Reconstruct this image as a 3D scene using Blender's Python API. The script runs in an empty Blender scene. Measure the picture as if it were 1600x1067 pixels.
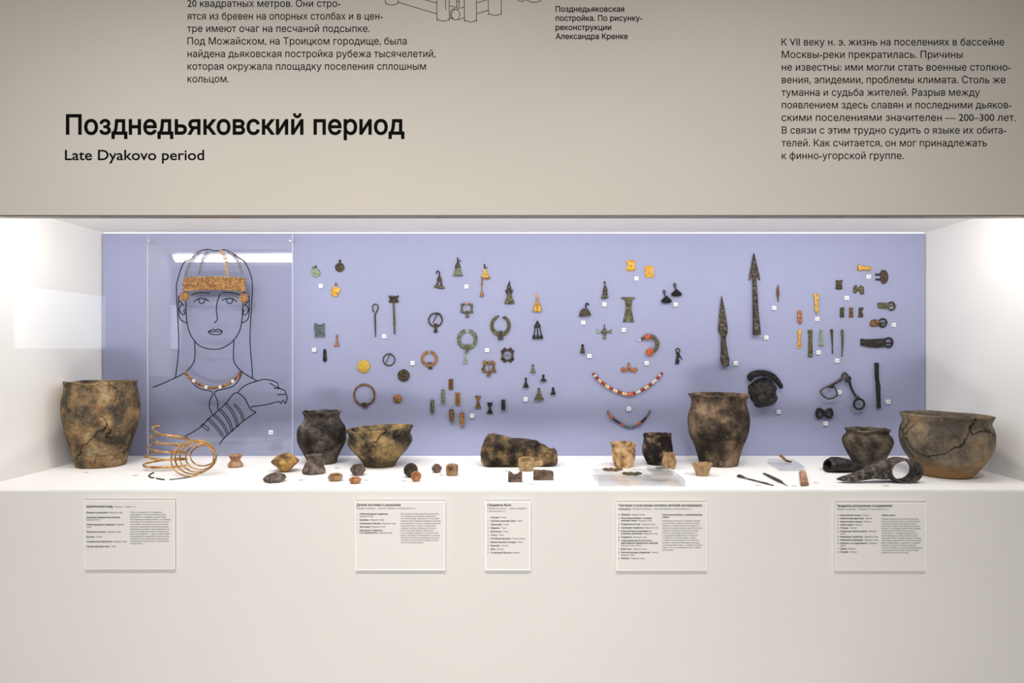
import bpy, bmesh, math, random
import numpy as np
from mathutils import Vector, noise
from mathutils.geometry import delaunay_2d_cdt
random.seed(7)
C = bpy.context.scene.collection
PI = math.pi

# ------------------------------------------------------------------ camera
F, PX, PY, DF, EYE = 1067.0, 810.0, 546.0, 1.443, 1.30     # focal length in pixels, principal point, distance to the case front, eye height
cam_data = bpy.data.cameras.new('camera')
cam = bpy.data.objects.new('camera', cam_data); C.objects.link(cam)
cam.location = (0, -DF, EYE); cam.rotation_euler = (PI/2, 0, 0)
cam_data.sensor_width = 36; cam_data.lens = F/1600*36
cam_data.shift_x = -(PX-800)/1600; cam_data.shift_y = (PY-533.5)/1600
cam_data.clip_start = 0.02
bpy.context.scene.camera = cam
# ------------------------------------------------------------------ light and exposure
LED = 26.0
vs = bpy.context.scene.view_settings
vs.view_transform = 'Standard'; vs.look = 'None'; vs.gamma = 1; vs.use_curve_mapping = False
vs.exposure = 0.0
world = bpy.data.worlds.new('world'); bpy.context.scene.world = world; world.use_nodes = True
world.node_tree.nodes['Background'].inputs[0].default_value = (1.0, 0.97, 0.92, 1)
world.node_tree.nodes['Background'].inputs[1].default_value = 0.17
def area(name, loc, target, sx, sy, power, col):
    l = bpy.data.lights.new(name, 'AREA'); l.shape = 'RECTANGLE'; l.size = sx; l.size_y = sy; l.energy = power; l.color = col
    o = bpy.data.objects.new(name, l); C.objects.link(o); o.location = loc
    o.rotation_euler = (Vector(target)-Vector(loc)).to_track_quat('-Z', 'Y').to_euler()
    return o
def spot(name, loc, target, power, angle, blend, col, size=0.06):
    l = bpy.data.lights.new(name, 'SPOT'); l.energy = power; l.spot_size = math.radians(angle); l.spot_blend = blend; l.color = col; l.shadow_soft_size = size
    o = bpy.data.objects.new(name, l); C.objects.link(o); o.location = loc
    o.rotation_euler = (Vector(target)-Vector(loc)).to_track_quat('-Z', 'Y').to_euler()
    return o
WARM = (1.0, 0.965, 0.92)
area('low_fill_light', (-0.15, -2.4, 0.22), (-0.1, 0, 0.95), 1.2, 0.3, 34, WARM)  # added low lamp out of view, fills the front walls and the panel top
for x, p in ((-1.0, 72), (-0.42, 66), (0.16, 60), (0.74, 52)):
    spot('ceiling_spot', (x, -1.25, 2.9), (x*0.92, 0, 0.72), p*0.9, 67, 1.0, WARM)

# ------------------------------------------------------------------ materials
def nodes(name):
    m = bpy.data.materials.new(name); m.use_nodes = True
    nt = m.node_tree; return m, nt, nt.nodes['Principled BSDF']
def N(nt, t, **k):
    n = nt.nodes.new(t)
    for a, b in k.items(): setattr(n, a, b)
    return n
def ramp(nt, cols, stops=None):
    r = N(nt, 'ShaderNodeValToRGB'); e = r.color_ramp.elements
    n = len(cols); stops = stops or [0.37+0.26*i/(n-1) for i in range(n)]
    while len(e) < n: e.new(0.5)
    for i in range(n): e[i].position = stops[i]; e[i].color = (*cols[i], 1)
    return r
def flat(name, col, rough=0.6, metal=0.0, spec=0.5):
    m, nt, b = nodes(name)
    b.inputs['Base Color'].default_value = (*col, 1); b.inputs['Roughness'].default_value = rough
    b.inputs['Metallic'].default_value = metal; b.inputs['Specular IOR Level'].default_value = spec
    return m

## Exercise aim
Print, exactly as written, the lines above from the first one to the one containing "PI = math.pi". Leave out pictures.

## Response to this exercise
Reconstruct this image as a 3D scene using Blender's Python API. The script runs in an empty Blender scene. Measure the picture as if it were 1600x1067 pixels.
import bpy, bmesh, math, random
import numpy as np
from mathutils import Vector, noise
from mathutils.geometry import delaunay_2d_cdt
random.seed(7)
C = bpy.context.scene.collection
PI = math.pi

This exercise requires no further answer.